Mereka hanya tampak signifikan dalam situasi tertentu seperti momen Pemilu. Itu pun sifatnya masih marjinal, karena agenda Islam hanya dijadikan batu loncatan para politisi mapan untuk meraup suara dalam Pemilu, bukan malah dijadikan agenda utama.

Hal itu bisa dibuktikan ketika Pilpres 2019 lalu. Kelompok populisme Islam merapatkan barisan ke kubu Prabowo-Sandi. Tapi setelah Pemilu berakhir, Prabowo-Sandi justru malah bergabung dengan pemerintahan Jokowi yang selama masa kampanye diserang habis-habisan oleh kelompok ini.

Saat Prabowo-Sandi merapat ke Jokowi, kubu populisme islam pimpinan HRS tidak punya kekuatan apapun untuk menolak apalagi membatalkan hal tersebut. Yang terjadi, mereka seperti ditinggalkan begitu saja setelah perhelatan Pilpres usai. Inilah contoh bagaimana tidak signifikannya kelompok ini dalam konteks politik nasional. Mereka hanya signifikan dalam rangka membuka ruang untuk dikapitalisasi dalam mempertahankan kepentingan ekonomi-politik para elite oligarki. Di luar hal itu, tidak ada.

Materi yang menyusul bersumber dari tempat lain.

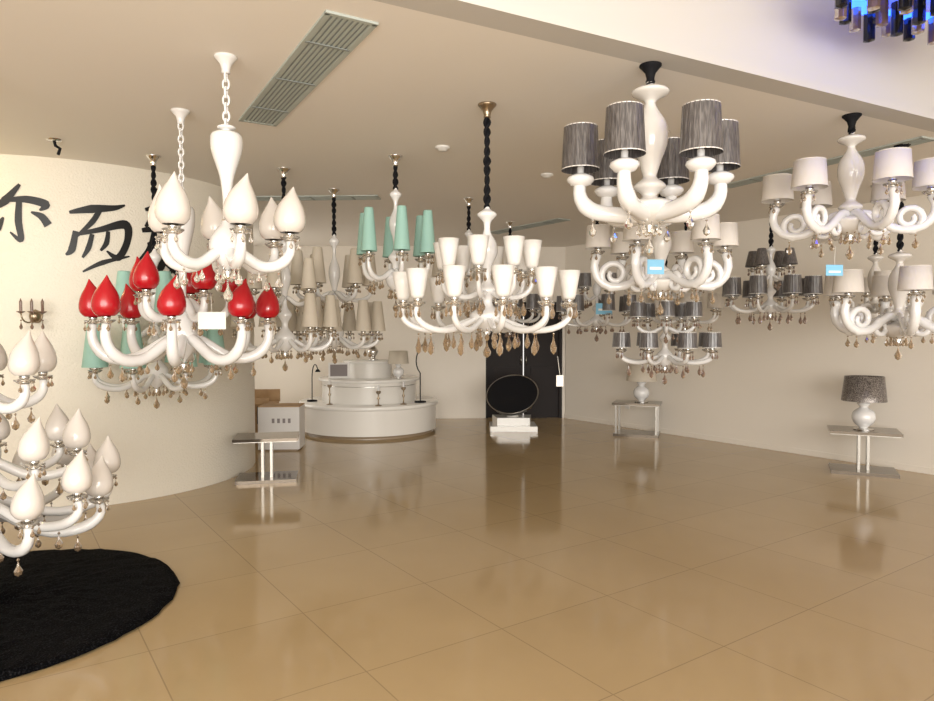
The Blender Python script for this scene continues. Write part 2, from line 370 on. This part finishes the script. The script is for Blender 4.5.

Meski demikian, fenomena HRS dengan gerakan populisme Islam tetap perlu diperhatikan secara serius. Karena walau mereka tak semenjanjikan seperti yang dikira, dalam dinamika demokrasi sehari-hari, mereka adalah kelompok yang cukup berisik, yang tidak jarang menimbulkan gesekan-gesekan di akar rumput. Untuk itu, perlu penyikapan yang terukur agar perilaku mereka ini tidak mengganggu hak-hak konstitusional setiap warga negara lain di Indonesia.